And yet…Rwanda has emerged from its own version of hell on earth to become a society desperate to thrive and to show its best side to itself and the world.
Detail, Ivuka Arts Center, Kigali |
One example of that miraculous turnabout are the artistic outputs produced largely by self-taught painters and sculptors. As some of these artists have indicated, at the very beginning of this creative process, there was no artistic activity to speak of in Rwanda. Nothing. Nada. But at the onset of the 21st century, several arts centers like Ivuka and then Inema emerged in Kigali from the aftershock of the genocide. They operated as havens of expression, free expression for those who desired it. Mostly, the children came, those who lost everything, their parents, their siblings, their friends, their relatives, their neighbors. With no one to turn to, some of these children found solace in the idea of daubing paint on a canvas and allowing their scarred minds to free up some of the light buried deep inside, that shimmer which contained their innocence and their identity as independent beings striving for a place in the world, a cruel one at that, who once played and imagined.

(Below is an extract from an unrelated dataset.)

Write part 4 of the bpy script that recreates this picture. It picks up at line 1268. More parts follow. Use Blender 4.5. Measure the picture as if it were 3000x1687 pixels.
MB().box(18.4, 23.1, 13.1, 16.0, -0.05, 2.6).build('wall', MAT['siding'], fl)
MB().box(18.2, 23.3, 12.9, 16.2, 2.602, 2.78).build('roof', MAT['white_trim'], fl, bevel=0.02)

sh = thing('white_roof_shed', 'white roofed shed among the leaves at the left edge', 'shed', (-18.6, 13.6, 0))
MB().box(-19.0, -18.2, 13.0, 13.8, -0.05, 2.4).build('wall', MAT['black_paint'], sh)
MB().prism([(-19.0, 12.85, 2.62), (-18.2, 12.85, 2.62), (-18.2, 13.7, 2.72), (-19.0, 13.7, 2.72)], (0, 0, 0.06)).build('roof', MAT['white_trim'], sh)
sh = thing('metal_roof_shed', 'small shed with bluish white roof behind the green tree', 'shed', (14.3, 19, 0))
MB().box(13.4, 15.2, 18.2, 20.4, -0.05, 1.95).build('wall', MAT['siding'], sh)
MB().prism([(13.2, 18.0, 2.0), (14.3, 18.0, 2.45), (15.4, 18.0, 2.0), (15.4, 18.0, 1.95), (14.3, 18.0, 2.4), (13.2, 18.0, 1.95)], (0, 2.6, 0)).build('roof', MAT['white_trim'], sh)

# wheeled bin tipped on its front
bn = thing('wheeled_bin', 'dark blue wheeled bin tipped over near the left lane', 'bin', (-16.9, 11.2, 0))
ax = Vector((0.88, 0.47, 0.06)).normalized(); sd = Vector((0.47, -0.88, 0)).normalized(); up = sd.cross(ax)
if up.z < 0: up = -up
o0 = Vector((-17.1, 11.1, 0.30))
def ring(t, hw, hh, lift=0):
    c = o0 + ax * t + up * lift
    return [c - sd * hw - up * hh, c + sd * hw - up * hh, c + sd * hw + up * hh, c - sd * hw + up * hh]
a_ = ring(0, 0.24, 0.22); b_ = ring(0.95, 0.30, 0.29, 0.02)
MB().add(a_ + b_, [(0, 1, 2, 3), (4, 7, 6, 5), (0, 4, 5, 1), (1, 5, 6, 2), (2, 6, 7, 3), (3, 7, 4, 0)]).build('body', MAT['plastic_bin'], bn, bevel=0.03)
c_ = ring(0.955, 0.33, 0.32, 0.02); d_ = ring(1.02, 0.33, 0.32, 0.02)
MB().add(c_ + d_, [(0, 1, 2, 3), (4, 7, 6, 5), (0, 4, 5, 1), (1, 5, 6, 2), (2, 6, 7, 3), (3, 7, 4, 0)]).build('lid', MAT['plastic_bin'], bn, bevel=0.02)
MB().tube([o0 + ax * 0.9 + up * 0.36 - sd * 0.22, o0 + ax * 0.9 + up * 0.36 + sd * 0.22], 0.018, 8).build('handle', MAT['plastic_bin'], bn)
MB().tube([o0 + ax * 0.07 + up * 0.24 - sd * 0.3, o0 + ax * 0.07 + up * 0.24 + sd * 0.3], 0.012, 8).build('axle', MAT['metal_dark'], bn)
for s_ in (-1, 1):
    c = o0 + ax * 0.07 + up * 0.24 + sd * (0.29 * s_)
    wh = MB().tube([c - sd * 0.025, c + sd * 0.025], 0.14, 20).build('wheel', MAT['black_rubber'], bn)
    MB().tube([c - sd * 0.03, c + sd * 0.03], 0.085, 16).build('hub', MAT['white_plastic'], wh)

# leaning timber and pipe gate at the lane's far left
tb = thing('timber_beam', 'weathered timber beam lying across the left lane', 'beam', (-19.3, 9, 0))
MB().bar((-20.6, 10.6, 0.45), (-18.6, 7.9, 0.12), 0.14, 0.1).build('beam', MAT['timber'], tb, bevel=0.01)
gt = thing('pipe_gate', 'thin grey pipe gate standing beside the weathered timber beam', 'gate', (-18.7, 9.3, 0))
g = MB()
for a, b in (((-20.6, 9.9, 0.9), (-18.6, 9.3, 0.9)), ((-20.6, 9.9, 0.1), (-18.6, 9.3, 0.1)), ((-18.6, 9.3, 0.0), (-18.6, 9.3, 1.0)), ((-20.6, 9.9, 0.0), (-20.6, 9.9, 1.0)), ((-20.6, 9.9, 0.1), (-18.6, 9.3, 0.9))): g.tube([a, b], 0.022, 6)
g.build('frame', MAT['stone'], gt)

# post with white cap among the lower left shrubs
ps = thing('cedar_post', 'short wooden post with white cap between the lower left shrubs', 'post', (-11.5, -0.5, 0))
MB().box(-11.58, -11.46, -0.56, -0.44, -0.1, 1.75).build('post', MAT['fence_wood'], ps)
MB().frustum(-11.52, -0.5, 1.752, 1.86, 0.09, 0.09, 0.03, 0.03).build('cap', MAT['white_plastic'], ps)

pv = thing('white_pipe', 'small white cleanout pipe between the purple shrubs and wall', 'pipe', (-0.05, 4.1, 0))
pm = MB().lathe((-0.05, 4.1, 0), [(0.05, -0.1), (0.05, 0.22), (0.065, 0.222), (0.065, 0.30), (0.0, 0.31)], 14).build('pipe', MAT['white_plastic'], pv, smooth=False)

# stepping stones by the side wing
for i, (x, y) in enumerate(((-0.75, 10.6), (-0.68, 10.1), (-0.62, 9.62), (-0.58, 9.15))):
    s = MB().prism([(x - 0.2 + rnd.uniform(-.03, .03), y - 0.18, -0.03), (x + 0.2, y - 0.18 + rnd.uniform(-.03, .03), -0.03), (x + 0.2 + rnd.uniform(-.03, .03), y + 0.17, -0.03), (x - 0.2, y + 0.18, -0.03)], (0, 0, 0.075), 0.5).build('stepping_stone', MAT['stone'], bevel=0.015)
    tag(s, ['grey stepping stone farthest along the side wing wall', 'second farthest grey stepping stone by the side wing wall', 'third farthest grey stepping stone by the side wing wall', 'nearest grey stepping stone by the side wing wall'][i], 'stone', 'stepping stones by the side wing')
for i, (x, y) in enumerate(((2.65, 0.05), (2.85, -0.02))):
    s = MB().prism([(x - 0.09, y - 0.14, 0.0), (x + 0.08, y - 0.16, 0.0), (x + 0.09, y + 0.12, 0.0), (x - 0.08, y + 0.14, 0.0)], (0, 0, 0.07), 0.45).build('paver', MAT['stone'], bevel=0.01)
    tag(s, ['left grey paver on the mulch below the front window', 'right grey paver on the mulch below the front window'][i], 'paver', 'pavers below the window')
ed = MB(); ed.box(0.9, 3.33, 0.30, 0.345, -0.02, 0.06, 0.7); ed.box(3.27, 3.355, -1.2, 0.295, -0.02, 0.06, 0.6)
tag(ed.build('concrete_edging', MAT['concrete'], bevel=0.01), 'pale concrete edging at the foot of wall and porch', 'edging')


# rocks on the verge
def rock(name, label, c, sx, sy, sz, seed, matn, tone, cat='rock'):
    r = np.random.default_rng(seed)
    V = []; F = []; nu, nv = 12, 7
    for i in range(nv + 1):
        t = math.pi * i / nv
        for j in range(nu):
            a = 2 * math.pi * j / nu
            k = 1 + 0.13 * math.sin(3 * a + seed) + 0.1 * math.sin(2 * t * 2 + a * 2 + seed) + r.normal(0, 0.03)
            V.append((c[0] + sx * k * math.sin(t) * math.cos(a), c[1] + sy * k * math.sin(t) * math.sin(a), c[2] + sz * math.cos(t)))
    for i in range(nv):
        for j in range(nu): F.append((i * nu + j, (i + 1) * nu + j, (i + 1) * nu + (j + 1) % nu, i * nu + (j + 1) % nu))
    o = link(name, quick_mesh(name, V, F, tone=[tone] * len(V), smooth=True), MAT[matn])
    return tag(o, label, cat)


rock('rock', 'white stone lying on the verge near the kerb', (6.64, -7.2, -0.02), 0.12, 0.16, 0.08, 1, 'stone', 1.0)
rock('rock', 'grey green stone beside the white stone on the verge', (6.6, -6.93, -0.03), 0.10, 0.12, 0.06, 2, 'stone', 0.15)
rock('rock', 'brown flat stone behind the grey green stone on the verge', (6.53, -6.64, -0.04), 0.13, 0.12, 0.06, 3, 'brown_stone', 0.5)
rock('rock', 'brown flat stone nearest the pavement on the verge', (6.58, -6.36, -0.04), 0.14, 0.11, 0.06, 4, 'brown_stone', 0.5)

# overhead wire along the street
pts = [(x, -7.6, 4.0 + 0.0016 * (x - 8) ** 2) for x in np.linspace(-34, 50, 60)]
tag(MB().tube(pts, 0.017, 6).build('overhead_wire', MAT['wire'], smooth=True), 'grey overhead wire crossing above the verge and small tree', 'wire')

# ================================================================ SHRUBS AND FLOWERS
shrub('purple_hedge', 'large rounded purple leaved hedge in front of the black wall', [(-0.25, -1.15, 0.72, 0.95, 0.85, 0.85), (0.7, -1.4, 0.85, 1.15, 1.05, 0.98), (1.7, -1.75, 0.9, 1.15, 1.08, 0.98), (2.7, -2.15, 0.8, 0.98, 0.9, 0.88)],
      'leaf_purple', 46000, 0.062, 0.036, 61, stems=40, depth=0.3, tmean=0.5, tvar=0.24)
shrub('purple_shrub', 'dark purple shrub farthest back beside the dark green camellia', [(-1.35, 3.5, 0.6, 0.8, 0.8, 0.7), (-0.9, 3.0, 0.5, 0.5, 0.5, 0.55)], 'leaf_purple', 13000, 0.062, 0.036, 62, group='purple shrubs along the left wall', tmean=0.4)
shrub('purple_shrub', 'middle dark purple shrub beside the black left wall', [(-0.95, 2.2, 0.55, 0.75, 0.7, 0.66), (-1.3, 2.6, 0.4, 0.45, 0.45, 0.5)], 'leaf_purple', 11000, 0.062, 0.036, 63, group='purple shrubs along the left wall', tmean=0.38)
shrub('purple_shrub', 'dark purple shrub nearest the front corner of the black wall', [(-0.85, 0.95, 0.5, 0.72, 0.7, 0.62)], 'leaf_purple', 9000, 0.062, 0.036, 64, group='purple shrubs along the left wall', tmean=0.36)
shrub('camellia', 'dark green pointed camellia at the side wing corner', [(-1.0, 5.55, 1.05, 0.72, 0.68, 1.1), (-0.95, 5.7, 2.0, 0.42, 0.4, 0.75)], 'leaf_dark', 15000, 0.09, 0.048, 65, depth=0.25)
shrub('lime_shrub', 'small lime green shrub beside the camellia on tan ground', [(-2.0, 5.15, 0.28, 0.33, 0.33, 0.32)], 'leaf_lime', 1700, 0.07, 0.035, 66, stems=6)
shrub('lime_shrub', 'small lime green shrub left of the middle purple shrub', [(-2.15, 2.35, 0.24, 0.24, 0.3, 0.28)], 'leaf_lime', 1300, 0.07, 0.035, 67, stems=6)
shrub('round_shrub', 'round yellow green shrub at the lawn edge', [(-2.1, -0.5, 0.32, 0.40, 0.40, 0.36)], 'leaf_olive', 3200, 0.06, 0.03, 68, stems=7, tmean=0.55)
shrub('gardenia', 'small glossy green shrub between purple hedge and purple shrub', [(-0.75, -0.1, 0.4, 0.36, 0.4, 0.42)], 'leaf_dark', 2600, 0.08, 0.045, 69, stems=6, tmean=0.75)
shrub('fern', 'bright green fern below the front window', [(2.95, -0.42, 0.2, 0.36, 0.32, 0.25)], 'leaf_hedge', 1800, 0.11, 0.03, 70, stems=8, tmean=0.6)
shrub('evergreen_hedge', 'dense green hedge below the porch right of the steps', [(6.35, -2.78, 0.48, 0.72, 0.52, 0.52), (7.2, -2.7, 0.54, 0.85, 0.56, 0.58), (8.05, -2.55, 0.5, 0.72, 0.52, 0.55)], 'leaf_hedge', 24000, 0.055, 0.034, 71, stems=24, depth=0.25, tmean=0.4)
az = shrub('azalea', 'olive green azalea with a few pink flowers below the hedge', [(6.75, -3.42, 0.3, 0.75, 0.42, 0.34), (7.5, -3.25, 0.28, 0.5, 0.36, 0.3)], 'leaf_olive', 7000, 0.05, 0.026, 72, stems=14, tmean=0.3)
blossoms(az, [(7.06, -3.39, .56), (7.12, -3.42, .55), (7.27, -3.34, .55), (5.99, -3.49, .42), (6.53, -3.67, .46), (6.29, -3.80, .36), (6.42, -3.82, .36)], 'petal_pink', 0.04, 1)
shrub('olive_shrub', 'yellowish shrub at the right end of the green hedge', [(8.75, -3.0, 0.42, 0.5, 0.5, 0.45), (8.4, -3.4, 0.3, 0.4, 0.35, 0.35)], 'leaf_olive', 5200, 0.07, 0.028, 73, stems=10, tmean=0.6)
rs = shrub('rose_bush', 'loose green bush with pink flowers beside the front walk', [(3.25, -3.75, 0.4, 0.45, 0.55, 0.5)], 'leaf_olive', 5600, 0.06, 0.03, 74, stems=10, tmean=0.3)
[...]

Ivuka Arts Studio, Kigali |
Detail from a child’s painting, Inema Art Center, Kigali |
Group painting at Inema Art Center, Kigali |
Bit by bit, canvas after canvas, these children have grown up feeling a bit less shackled to their past and looking forward to learn, discover and think about a future free of machetes, spears, and other sordid implements of torture, defacement, and death. Their palette has shifted from dark browns, greens and grey, to more vibrant colors, sometimes expressionist without knowing what that means.
Detail, Ivuka Arts Center, Kigali |
Many of today’s artists in Rwanda’s capital, Kigali, the locus of Rwanda’s art scene, have tapped their inner beings for inspiration and have not sought inspiration outside the borders of their nation.
Let’s not forget the surviving Tutsi women of Rwanda who were enslaved sometimes for weeks on end, abused, tortured, raped, violated, and who somehow were able to make it out of the abyss in which they had been cast simply for being Tutsi (a number of Hutu women suffered equally because of their kinship ties to Tutsis).
Their recovery has been nothing short of unbelievable. But one has to credit a massive collective effort engineered by the leadership of post-1994 Rwanda to bring about stability and self-respect in all the communities that make up this small country surrounded by self-interested nations which have only profited from the turmoil exacerbated by the former colonial powers that controlled at one time or another Rwanda, namely Germany, Belgium, and France.
The surviving Tutsi women and their daughters are deeply scarred, in such a way that one can wonder if they can fully function. But Rwanda’s miracle is to have produced an environment in which they can find themselves again despite the pain of having to know that their torturers live not too far from them.
As we celebrate International Women’s Day on March 8, let’s pay a special tribute to the women of Rwanda, to their resilience, to their internal beauty of mind and spirit, for having had the courage and strength to help keep alive and tightly woven the fabric of Rwandan civil society.